Campus assigned mailing addresses

The Perkins Library was recently assigned the mailing address of 411 Chapel Drive by Duke Postal Operations.
The Perkins Library was recently assigned the mailing address of 411 Chapel Drive by Duke Postal Operations.

Bid farewell to the days of inventing fake dorm addresses for those package deliveries.

Duke Postal Operations announced last week that it completed a project to give every building on campus an official mailing address. The new addresses can be found online at the campus map Web site.

“College campuses are funny places in the sense that if you look around them, not every building is on a street,” said Jeff Potter, Duke’s director of real estate administration.

Brodie Gym’s address is now 20 Brodie Gym Dr., and Edens Quadrangle building 1A is now 419 Towerview Dr., to name a couple.

The address changes will have a practical effect on students receiving packages sent from private couriers, like the United Parcel Service and FedEx. In the past, students often concocted addresses for themselves based on their dormitory and room number. Now, each Duke address will include the building’s physical address in addition to room numbers where applicable. There will be no change to mail sent through the United States Postal Service, which will continue to be delivered to students’ P.O. boxes, said DPO General Manager Michael Trogdon.

The project to give each building an address has been years in the making, Potter said. After an episode last August when a Durham 911 operator had difficulty finding the location of a local fire that ultimately killed an elderly man, the need to expedite the project became clear, Potter added.

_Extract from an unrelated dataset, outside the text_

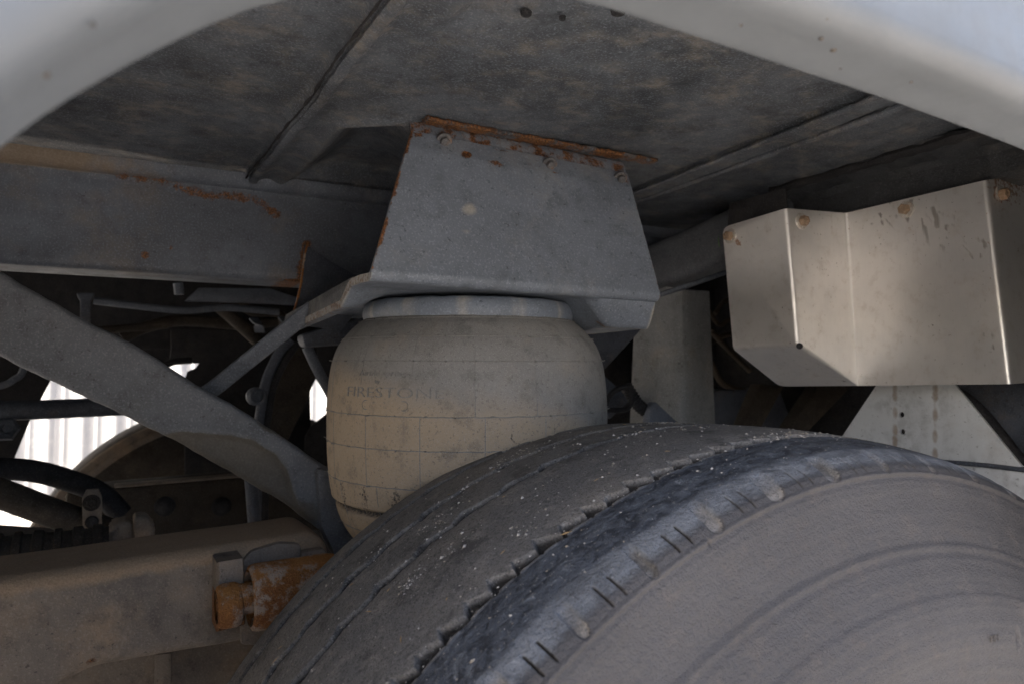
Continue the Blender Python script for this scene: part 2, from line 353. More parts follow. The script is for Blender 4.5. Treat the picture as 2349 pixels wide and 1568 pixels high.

Trogdon cautioned students and faculty not to use the new addresses for regular mail.

“If [USPS mail is] sent to us with a postal address it’s going to be delayed,” Trogdon said. “You need to make certain before you use just a street address that that is a package that is going to be delivered by some courier other than the U.S. Postal Service.”   

Many universities have never allowed the delivery of packages directly to student dormitories. At Vanderbilt University, for instance, all packages and parcels directed to students go to centralized locations.

Although most buildings on Vanderbilt’s campus have mailing addresses, none of them receive direct deliveries from the USPS, said Mickey Anglea, postmaster of Vanderbilt Mail Services.

“It’s basically taboo to address things to dormitories,” Anglea said. “We don’t have the resources there to check items in.”

He cited safety concerns as one reason why Vanderbilt prefers not to have parcels delivered directly, adding that Vanderbilt was the target of a mail bomb sent by the “Unabomber” Theodore Kaczynski in 1982.

Boston University’s Mail Services department, however, does not handle student mail—letters and packages are delivered directly to the residence halls, where they are sorted by staff from the housing and residential safety department.  

“All we do is we take care of the university’s business mail,” said Albano Lacerda, director of BU Mail Services.  

Lacerda added that the university implemented safety precautions including limiting individuals allowed to enter buildings and deliver packages in light of concerns about student safety.

Potter said Duke wanted to smooth the transition to the new address system, and maintained that the change was mostly grounded in concerns about safety and communications.

“In terms of mail there was no intention to make a change,” Potter said. “The idea was to keep [the change] as low-profile as possible.”